Write out the listing in full, matching it word for word.

◆ INFORMATION PROVIDED
+ + +

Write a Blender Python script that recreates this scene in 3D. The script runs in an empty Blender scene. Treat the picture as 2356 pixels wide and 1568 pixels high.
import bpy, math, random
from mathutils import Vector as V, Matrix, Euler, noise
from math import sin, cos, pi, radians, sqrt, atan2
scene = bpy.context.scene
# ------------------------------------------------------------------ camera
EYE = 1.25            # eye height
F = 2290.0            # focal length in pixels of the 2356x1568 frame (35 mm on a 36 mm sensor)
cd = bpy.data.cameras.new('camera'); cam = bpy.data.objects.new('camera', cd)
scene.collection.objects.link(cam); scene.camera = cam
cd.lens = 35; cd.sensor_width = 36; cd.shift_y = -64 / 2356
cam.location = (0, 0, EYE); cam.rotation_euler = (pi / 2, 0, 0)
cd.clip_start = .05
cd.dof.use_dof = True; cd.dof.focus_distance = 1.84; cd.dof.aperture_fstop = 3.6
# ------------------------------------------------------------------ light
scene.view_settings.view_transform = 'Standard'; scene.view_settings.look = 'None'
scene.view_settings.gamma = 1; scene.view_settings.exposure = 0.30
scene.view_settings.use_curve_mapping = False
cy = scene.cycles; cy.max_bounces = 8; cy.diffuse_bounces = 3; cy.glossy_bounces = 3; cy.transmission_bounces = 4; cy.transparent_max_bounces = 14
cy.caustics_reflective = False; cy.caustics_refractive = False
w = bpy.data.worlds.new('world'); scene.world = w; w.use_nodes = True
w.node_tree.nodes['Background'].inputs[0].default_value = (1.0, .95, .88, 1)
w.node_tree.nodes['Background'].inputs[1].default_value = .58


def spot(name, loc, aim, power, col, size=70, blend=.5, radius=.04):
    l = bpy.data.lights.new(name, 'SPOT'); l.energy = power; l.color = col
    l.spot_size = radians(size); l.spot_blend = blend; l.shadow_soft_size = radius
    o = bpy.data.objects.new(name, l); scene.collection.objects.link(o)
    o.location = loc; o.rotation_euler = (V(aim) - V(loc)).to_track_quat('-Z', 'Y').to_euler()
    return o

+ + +

◆ SOLUTION TO THIS TASK
Write a Blender Python script that recreates this scene in 3D. The script runs in an empty Blender scene. Treat the picture as 2356 pixels wide and 1568 pixels high.
import bpy, math, random
from mathutils import Vector as V, Matrix, Euler, noise
from math import sin, cos, pi, radians, sqrt, atan2
scene = bpy.context.scene
# ------------------------------------------------------------------ camera
EYE = 1.25            # eye height
F = 2290.0            # focal length in pixels of the 2356x1568 frame (35 mm on a 36 mm sensor)
cd = bpy.data.cameras.new('camera'); cam = bpy.data.objects.new('camera', cd)
scene.collection.objects.link(cam); scene.camera = cam
cd.lens = 35; cd.sensor_width = 36; cd.shift_y = -64 / 2356
cam.location = (0, 0, EYE); cam.rotation_euler = (pi / 2, 0, 0)
cd.clip_start = .05
cd.dof.use_dof = True; cd.dof.focus_distance = 1.84; cd.dof.aperture_fstop = 3.6
# ------------------------------------------------------------------ light
scene.view_settings.view_transform = 'Standard'; scene.view_settings.look = 'None'
scene.view_settings.gamma = 1; scene.view_settings.exposure = 0.30
scene.view_settings.use_curve_mapping = False
cy = scene.cycles; cy.max_bounces = 8; cy.diffuse_bounces = 3; cy.glossy_bounces = 3; cy.transmission_bounces = 4; cy.transparent_max_bounces = 14
cy.caustics_reflective = False; cy.caustics_refractive = False
w = bpy.data.worlds.new('world'); scene.world = w; w.use_nodes = True
w.node_tree.nodes['Background'].inputs[0].default_value = (1.0, .95, .88, 1)
w.node_tree.nodes['Background'].inputs[1].default_value = .58


def spot(name, loc, aim, power, col, size=70, blend=.5, radius=.04):
    l = bpy.data.lights.new(name, 'SPOT'); l.energy = power; l.color = col
    l.spot_size = radians(size); l.spot_blend = blend; l.shadow_soft_size = radius
    o = bpy.data.objects.new(name, l); scene.collection.objects.link(o)
    o.location = loc; o.rotation_euler = (V(aim) - V(loc)).to_track_quat('-Z', 'Y').to_euler()
    return o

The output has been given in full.